The 2012 report, titled “The New Family Structures Study,” claims to measure the social and mental well-being of children who grew up in same-sex households. But the study has been criticized as inaccurate or biased in the way it defined “same-sex families.” Respondents were asked if their parents remained married throughout childhoods. Only respondents whose parents had separated were asked if their parents had ever had a same-sex relationship. Unsurprisingly, same-sex families were linked with instability.

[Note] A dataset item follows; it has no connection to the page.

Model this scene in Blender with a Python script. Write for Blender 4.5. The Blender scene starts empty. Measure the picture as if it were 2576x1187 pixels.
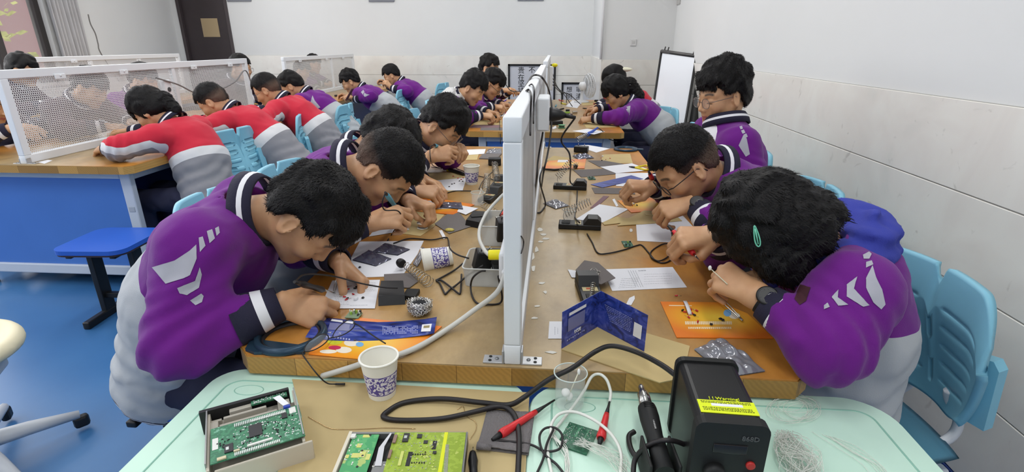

More studies have found that children of same-sex parents fare the same—and sometimes better—than children of heterosexual parents. But Utah, which attempted to bar some same-sex couples from adopting children in 2014, has no anti-discrimination law to prevent studies like Regnerus’s from being used to police same-sex adoptions.
“This kind of ruling and bias is something we’re very concerned about,” Hecht-McGowan said. “A judge’s job in family court is to do one thing: promote the best interests of the child. This judge clearly failed to do that. He imposed his own bias and his own personal, uninformed opinion that’s now detrimentally impacting the child in foster care — who was by all accounts thriving in a loving home with two parents.”
Judge Scott Johansen has made headlines with a number of questionable rulings over his 23 years in Utah’s juvenile courts. In 2012 he offered an eye-for-an-eye deal for a 13-year-old girl who had cut another child’s hair in a McDonald’s. Johansen said he would reduce the girl’s sentence if her entire ponytail was cut off in the courtroom.
In 2012, Johansen sentenced a teenager to jail, arguing that the child’s poor grades constituted a violation of an earlier shoplifting probation. In 1997, Johansen slapped a 16-year-old in the face during a meeting in the courthouse. He received a reprimand for the incident.